(Adnkronos) – Per molti palestinesi è l’unica persona in grado di riunire Gaza e Cisgiordania sotto una stessa leadership. Per Israele, invece, la sua libertà rappresenta un rischio troppo grande. Marwan Barghouti, il leader di Fatah simbolo della prima e della seconda Intifada, resterà in carcere dopo aver passato già 23 anni dietro le sbarre. Malgrado le pressioni internazionali e le richieste di rilascio arrivate anche da gruppi per i diritti umani, Tel Aviv ha nuovamente escluso la sua scarcerazione.
Considerato dall’Economist “il prigioniero più importante del mondo”, da alcuni definito il “Mandela palestinese”, Barghouti è l’unico esponente della scena palestinese ritenuto in grado di colmare il vuoto di leadership lasciato da Mahmoud Abbas e di gettare le basi per un nuovo progetto nazionale. La sua figura, popolare in tutti i Territori – anche tra i sostenitori di Hamas – è vista come l’unica capace di unificare le diverse anime del movimento palestinese.
“Israele teme la capacità di Barghouti di unire il popolo palestinese dietro di lui”, ha dichiarato all’emittente turca Trt Alon Liel, ex direttore generale del ministero degli Esteri israeliano.
E i numeri sembrano confermarlo: da alcuni anni, Barghouti guida i sondaggi in Cisgiordania e nella Striscia di Gaza come candidato più popolare per la presidenza dell’Autorità nazionale palestinese (Anp).
Il suo nome è da tempo in cima alle liste dei detenuti che Hamas, nonostante la rivalità storica con Fatah, chiede di liberare in cambio degli ostaggi israeliani.
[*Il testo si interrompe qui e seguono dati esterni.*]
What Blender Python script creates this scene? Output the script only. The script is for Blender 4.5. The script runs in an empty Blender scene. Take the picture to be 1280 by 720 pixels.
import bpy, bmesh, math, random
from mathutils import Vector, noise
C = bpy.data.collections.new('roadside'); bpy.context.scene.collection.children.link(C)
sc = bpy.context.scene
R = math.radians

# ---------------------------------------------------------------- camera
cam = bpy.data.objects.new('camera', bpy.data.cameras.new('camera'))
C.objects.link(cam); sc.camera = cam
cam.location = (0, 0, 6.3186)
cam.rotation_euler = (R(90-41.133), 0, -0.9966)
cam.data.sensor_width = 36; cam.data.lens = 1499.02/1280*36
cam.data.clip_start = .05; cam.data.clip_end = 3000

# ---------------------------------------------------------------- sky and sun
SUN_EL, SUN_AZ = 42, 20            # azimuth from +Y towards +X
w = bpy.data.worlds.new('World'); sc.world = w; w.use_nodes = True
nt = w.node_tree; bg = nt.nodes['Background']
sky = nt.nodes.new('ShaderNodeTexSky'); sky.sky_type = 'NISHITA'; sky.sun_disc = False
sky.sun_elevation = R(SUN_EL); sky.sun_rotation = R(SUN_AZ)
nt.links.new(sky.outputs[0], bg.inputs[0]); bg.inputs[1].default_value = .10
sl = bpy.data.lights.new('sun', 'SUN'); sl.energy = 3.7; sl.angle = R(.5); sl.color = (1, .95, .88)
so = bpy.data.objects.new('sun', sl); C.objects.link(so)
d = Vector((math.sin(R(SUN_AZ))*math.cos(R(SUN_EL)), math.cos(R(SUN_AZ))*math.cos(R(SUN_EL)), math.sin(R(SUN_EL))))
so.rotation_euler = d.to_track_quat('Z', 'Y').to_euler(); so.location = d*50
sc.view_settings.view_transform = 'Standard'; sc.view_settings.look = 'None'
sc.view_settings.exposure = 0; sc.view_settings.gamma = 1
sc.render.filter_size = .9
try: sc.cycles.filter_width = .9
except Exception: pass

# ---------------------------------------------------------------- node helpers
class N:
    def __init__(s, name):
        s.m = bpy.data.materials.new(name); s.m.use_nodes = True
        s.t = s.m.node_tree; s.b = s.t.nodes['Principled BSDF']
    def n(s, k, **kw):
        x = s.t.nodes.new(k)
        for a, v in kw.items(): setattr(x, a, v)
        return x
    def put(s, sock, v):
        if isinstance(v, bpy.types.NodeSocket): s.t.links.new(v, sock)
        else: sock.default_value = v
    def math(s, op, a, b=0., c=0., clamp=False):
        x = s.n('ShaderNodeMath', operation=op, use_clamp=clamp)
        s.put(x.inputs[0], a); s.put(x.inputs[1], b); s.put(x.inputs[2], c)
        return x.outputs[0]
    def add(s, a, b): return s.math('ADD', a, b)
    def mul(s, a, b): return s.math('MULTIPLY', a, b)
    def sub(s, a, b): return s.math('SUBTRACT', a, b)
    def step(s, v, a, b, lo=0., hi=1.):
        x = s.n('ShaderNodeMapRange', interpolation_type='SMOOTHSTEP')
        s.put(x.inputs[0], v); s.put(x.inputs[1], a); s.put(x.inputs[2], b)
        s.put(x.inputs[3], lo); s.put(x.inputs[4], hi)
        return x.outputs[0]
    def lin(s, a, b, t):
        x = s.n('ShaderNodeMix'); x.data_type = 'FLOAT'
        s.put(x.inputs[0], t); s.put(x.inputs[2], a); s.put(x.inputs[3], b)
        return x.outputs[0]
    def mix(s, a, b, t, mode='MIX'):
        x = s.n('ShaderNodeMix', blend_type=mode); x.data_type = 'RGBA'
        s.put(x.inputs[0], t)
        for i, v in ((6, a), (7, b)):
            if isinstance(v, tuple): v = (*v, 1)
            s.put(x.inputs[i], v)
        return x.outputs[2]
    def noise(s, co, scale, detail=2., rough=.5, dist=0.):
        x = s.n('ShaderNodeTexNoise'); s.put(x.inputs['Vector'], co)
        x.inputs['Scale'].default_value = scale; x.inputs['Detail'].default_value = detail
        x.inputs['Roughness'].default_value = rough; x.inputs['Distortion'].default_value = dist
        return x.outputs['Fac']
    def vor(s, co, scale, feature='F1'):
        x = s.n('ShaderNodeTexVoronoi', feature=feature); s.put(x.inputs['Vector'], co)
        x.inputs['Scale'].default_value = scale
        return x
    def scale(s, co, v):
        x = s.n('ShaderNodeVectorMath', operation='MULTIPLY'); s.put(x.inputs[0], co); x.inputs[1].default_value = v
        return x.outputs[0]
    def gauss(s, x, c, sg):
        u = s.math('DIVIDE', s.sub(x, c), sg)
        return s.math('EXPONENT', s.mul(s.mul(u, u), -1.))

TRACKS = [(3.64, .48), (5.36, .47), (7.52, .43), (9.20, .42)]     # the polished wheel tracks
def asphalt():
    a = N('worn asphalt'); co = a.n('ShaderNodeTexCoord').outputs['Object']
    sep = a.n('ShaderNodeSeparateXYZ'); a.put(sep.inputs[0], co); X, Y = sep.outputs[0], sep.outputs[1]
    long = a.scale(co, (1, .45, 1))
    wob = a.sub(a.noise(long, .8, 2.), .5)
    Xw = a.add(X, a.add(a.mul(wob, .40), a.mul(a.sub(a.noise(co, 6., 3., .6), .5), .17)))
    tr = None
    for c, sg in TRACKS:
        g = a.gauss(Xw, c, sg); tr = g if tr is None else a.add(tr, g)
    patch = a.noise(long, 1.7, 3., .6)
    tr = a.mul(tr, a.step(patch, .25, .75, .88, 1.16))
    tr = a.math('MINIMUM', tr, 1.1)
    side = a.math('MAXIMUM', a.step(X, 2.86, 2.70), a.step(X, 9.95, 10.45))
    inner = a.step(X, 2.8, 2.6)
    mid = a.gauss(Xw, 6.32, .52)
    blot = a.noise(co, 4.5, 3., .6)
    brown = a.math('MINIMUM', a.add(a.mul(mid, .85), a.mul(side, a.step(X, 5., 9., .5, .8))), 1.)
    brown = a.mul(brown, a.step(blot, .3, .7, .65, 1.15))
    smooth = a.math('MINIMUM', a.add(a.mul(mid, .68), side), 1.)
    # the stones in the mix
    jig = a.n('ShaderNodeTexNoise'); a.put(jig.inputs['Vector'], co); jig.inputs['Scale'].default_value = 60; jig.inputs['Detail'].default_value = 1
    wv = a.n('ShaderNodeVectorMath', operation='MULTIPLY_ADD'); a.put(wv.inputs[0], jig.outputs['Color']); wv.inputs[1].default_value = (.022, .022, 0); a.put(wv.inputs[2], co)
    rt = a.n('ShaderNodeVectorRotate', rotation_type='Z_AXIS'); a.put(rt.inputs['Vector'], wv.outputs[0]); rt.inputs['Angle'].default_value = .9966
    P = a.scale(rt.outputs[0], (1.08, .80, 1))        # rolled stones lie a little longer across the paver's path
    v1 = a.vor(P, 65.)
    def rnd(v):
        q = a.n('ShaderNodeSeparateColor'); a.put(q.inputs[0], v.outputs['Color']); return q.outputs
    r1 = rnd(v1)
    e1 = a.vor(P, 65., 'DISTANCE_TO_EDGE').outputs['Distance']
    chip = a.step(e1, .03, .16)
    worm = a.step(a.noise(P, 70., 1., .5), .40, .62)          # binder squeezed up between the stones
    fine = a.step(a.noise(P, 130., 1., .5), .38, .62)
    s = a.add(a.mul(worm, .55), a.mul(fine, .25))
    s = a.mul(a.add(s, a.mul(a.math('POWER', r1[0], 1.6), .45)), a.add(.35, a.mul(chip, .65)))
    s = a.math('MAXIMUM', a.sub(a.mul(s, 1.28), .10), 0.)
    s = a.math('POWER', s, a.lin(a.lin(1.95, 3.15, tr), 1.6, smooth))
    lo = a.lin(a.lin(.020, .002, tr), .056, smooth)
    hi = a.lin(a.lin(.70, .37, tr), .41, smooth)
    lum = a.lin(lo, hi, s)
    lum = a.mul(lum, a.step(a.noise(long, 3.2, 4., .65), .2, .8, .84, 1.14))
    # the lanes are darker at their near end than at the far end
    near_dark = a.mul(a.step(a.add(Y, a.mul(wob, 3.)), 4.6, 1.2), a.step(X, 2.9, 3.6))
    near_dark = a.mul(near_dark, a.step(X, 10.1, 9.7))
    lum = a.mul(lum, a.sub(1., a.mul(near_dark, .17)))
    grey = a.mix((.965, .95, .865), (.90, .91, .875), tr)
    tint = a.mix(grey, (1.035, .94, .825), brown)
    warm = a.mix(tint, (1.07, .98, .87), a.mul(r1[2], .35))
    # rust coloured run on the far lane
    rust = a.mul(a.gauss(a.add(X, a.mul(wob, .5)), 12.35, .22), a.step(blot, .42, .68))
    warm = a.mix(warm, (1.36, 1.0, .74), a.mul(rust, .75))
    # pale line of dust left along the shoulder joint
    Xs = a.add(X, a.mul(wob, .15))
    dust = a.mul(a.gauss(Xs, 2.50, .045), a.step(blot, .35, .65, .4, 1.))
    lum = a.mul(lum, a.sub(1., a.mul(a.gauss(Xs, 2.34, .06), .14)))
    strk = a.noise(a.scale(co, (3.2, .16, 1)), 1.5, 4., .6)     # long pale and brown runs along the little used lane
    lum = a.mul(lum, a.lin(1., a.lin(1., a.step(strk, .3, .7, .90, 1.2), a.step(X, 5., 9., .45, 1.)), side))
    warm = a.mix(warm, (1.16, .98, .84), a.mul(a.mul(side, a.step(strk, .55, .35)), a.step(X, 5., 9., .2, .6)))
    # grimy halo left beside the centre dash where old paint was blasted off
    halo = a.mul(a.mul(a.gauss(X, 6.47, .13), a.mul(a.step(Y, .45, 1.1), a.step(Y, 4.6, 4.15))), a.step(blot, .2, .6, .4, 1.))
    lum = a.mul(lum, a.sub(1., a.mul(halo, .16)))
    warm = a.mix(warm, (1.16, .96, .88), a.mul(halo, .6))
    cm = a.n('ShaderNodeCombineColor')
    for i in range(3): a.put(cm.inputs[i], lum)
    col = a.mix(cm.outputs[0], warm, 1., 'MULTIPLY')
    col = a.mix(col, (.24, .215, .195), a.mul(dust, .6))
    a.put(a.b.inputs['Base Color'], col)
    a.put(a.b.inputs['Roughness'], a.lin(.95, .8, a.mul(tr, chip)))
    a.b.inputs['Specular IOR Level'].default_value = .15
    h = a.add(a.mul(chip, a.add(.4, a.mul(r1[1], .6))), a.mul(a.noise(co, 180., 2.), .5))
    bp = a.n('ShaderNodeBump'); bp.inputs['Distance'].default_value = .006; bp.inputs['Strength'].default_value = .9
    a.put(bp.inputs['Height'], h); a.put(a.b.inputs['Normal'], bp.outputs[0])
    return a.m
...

Ma Israele ha sempre opposto un netto rifiuto, temendo che il suo rilascio possa riaccendere una leadership palestinese credibile e trasversale.
Dalla prigione di Hedarim, dove sta scontando cinque ergastoli per attacchi contro israeliani – accuse che ha sempre negato – Barghouti ha continuato a esercitare un ruolo politico. È stato tra i promotori del Documento dei Prigionieri Palestinesi (o Documento di riconciliazione nazionale), sottoscritto da esponenti di Hamas, Fatah e Jihad islamica, che invoca la creazione di uno Stato palestinese indipendente con Gerusalemme Est come capitale e confini basati sulle linee del 1967.
Per l’analista Ramzy Baroud, Barghouti rappresenta “una generazione di leader meno faziosa e più nazionalista”, mentre per Zaha Hassan, ricercatrice del Carnegie Endowment for International Peace, la sua figura potrebbe “fungere da ponte tra il conflitto e un futuro accordo politico con Israele”.
Nato nel 1962 a Kobar, vicino Ramallah, Barghouti fu un leader studentesco all’Università di Bir Zeit. Venne arrestato per la prima volta a 18 anni e trascorse sei anni in prigione, dove imparò l’ebraico. Espulso nel 1987, tornò in Cisgiordania nel 1993 nell’ambito degli Accordi di Oslo e divenne segretario generale di Fatah in Cisgiordania e deputato del Consiglio legislativo. In questi ruoli si distinse per la denuncia della corruzione e degli abusi del potere dell’Anp.
Durante la seconda Intifada venne accusato da Israele di aver fondato le Brigate dei Martiri di al-Aqsa. Catturato nel 2002 a Ramallah, dopo essere sfuggito a un attentato l’anno precedente, da allora è in carcere.